Task details
Copy out each line below that has the word "script" in it.
-- Begin Rows --
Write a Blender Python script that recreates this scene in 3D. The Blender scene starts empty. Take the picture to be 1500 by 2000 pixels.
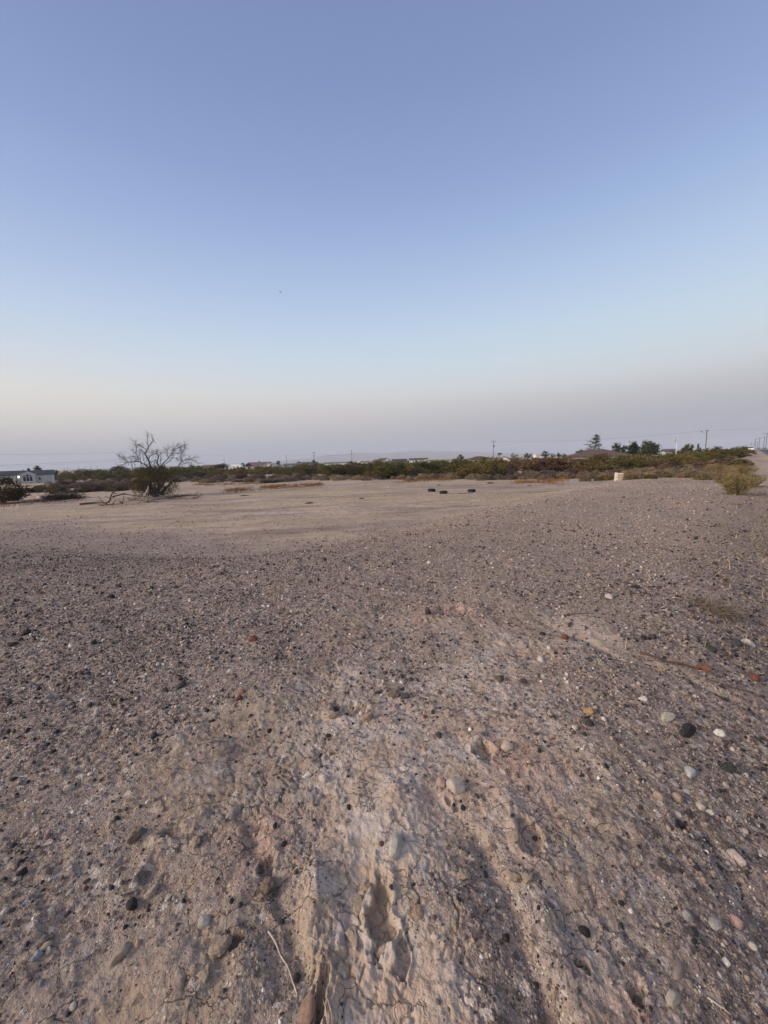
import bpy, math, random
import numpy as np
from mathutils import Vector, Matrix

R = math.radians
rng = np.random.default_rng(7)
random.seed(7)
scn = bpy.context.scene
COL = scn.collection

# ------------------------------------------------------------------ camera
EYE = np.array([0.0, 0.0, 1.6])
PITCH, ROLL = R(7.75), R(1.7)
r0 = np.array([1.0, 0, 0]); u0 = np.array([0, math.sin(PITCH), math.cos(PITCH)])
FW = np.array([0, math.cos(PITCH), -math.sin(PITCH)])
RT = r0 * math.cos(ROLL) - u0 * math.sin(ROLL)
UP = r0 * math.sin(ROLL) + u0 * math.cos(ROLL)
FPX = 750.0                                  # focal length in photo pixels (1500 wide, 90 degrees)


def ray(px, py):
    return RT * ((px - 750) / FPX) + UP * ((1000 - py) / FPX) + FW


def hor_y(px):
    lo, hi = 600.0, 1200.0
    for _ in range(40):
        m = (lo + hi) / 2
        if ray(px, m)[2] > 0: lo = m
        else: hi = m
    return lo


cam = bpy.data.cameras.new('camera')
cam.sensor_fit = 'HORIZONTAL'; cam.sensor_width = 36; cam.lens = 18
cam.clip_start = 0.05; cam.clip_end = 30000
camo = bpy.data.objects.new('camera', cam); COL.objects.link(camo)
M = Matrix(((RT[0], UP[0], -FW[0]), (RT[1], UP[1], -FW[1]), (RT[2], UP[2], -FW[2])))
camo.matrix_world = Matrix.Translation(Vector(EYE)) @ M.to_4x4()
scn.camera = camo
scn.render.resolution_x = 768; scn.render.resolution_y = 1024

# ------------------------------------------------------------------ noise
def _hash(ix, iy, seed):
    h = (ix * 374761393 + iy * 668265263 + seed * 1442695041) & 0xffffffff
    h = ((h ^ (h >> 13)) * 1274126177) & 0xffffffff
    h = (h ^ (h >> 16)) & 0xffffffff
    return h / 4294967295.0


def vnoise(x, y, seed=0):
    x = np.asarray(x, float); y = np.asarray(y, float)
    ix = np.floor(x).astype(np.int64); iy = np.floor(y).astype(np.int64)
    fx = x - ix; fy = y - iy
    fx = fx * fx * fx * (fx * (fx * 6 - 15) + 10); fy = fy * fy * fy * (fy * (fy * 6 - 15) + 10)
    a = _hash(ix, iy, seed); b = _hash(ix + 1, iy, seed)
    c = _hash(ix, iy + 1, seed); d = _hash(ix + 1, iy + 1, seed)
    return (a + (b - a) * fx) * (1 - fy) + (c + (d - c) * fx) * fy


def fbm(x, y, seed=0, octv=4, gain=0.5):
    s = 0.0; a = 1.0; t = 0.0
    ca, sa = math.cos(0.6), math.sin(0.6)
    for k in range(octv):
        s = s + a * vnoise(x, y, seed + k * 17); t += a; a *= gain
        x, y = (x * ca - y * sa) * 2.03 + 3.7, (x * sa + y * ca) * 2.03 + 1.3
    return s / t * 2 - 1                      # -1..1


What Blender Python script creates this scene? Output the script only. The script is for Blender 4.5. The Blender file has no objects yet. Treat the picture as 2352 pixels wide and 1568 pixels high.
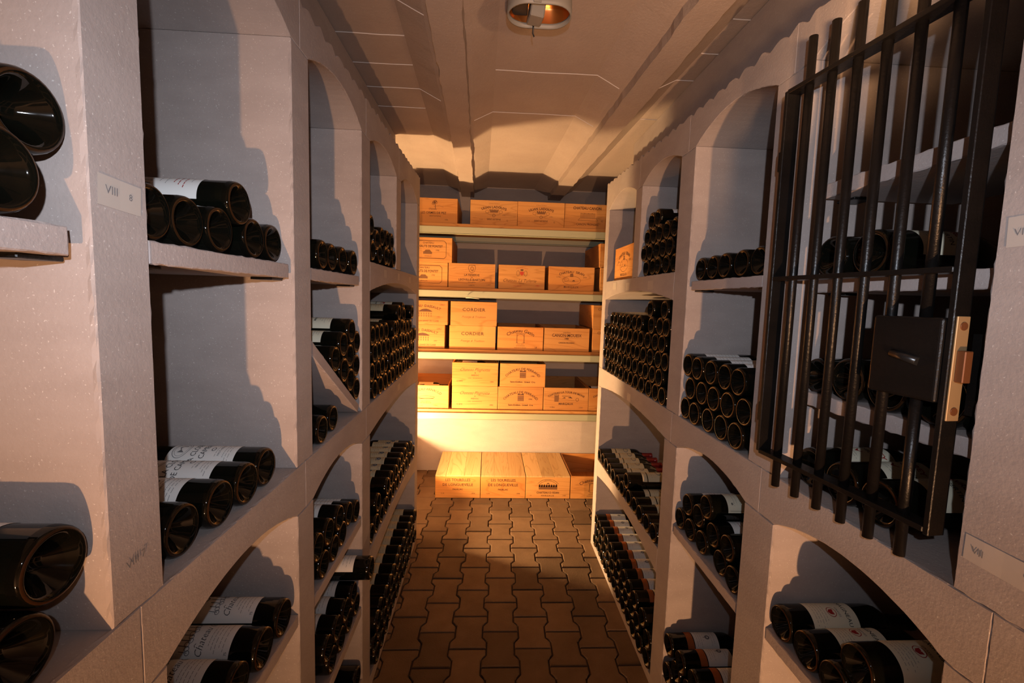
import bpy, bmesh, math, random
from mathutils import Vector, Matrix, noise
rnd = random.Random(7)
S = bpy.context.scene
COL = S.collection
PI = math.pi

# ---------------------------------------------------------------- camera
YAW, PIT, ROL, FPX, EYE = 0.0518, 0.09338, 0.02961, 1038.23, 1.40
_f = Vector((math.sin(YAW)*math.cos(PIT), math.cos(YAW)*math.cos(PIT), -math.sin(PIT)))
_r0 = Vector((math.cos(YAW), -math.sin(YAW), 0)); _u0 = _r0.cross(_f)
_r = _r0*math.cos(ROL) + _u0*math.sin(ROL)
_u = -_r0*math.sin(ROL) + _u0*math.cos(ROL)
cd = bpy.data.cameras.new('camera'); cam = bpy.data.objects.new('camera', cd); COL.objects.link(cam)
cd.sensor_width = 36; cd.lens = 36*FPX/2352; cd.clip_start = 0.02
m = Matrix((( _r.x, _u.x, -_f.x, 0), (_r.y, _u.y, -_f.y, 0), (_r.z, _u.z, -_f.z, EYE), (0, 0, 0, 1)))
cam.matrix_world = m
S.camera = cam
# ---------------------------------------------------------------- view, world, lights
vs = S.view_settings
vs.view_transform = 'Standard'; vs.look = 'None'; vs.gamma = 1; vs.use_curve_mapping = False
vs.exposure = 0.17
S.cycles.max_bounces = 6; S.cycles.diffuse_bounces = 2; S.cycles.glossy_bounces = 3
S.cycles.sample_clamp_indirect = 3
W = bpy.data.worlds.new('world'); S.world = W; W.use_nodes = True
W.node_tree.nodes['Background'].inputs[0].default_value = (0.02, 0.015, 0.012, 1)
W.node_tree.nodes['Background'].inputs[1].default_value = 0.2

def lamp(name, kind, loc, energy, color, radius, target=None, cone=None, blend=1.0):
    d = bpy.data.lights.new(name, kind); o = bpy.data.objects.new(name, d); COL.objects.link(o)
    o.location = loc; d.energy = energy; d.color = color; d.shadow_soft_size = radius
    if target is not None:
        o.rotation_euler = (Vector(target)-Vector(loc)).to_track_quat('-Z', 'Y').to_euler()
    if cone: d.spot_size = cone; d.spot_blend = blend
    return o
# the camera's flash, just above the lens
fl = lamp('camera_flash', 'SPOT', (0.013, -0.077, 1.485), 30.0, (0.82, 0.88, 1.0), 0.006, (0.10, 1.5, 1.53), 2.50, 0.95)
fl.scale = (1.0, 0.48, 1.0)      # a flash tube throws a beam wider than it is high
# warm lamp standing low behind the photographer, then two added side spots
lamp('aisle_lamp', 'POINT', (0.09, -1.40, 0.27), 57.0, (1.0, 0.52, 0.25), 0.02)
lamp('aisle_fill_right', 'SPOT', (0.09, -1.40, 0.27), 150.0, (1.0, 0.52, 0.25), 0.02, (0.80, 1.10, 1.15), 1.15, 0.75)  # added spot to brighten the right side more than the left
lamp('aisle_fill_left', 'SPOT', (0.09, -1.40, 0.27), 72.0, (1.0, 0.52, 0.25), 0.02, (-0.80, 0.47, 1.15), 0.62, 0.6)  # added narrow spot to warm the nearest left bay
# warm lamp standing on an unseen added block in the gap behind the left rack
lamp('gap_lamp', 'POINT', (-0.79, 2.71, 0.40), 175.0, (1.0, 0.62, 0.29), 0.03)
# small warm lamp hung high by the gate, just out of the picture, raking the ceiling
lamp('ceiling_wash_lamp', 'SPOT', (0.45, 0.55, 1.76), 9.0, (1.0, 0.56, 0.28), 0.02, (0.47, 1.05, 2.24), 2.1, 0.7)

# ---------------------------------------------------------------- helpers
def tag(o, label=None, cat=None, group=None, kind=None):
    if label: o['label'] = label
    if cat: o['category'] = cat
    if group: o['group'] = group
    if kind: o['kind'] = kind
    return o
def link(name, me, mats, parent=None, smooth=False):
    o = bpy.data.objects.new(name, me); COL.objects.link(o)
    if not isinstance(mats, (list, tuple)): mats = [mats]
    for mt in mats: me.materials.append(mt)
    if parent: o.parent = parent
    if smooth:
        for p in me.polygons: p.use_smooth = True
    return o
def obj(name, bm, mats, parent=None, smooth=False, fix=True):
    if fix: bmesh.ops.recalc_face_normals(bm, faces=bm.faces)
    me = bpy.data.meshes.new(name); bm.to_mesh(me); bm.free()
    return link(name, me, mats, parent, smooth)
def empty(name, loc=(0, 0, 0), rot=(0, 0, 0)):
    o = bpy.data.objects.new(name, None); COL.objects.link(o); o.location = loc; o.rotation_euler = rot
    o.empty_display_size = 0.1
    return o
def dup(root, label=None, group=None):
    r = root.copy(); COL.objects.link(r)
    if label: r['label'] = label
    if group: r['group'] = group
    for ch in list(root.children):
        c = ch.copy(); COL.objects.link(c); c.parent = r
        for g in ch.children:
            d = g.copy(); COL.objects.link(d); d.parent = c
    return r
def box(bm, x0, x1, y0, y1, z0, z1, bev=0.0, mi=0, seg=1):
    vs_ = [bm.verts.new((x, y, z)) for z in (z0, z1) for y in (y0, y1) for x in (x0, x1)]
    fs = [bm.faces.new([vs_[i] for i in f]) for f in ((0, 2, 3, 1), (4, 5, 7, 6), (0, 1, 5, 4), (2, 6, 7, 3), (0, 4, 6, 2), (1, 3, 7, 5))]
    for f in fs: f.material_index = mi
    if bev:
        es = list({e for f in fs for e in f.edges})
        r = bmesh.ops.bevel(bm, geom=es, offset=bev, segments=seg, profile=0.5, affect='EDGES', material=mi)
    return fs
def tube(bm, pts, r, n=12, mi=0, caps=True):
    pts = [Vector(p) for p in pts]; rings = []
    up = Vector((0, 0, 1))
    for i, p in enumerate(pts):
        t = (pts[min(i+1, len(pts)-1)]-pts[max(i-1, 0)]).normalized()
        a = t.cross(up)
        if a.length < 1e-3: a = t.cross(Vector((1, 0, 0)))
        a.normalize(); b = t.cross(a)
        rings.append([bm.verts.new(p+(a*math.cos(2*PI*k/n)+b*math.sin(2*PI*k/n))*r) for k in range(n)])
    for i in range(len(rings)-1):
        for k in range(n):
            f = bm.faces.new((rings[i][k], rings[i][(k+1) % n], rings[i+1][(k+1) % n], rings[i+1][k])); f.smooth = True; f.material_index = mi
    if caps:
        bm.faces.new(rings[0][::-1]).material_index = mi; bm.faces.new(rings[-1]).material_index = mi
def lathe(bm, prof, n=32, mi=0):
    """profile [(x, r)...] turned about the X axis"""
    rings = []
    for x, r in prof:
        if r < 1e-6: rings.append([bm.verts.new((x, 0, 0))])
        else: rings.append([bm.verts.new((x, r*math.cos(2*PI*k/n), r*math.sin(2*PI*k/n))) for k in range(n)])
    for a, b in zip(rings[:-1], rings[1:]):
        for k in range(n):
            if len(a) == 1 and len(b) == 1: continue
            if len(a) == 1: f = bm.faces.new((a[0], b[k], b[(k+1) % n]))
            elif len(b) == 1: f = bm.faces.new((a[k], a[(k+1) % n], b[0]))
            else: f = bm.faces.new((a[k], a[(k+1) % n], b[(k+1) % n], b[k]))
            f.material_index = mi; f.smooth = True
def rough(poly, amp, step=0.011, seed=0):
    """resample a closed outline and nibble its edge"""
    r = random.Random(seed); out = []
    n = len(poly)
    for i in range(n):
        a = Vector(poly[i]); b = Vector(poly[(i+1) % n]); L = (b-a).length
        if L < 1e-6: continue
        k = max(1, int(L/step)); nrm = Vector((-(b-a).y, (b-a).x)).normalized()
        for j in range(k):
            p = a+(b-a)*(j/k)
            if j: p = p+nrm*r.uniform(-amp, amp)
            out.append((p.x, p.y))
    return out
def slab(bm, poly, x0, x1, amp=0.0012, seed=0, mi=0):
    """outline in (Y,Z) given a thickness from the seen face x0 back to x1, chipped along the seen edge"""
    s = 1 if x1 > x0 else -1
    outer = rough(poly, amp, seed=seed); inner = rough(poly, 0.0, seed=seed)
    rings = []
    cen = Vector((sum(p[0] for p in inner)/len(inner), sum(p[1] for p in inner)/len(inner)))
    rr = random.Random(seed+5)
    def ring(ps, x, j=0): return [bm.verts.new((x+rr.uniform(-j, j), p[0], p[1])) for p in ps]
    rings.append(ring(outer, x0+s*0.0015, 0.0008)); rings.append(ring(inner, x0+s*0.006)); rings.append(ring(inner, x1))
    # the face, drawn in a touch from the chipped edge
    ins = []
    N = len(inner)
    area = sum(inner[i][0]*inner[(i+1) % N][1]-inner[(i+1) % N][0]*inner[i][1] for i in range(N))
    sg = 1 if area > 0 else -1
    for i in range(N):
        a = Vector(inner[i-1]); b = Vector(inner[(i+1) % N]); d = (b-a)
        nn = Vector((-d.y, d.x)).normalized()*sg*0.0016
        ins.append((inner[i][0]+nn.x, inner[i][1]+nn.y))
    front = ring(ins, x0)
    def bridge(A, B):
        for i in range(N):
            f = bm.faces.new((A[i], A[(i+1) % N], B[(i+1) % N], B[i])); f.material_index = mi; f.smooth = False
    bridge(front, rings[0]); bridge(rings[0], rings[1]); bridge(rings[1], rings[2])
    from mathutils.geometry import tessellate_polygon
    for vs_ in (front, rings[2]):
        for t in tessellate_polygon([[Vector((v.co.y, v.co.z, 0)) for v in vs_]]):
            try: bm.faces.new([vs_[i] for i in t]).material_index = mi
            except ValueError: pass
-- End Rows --
Written response
Write a Blender Python script that recreates this scene in 3D. The Blender scene starts empty. Take the picture to be 1500 by 2000 pixels.
What Blender Python script creates this scene? Output the script only. The script is for Blender 4.5. The Blender file has no objects yet. Treat the picture as 2352 pixels wide and 1568 pixels high.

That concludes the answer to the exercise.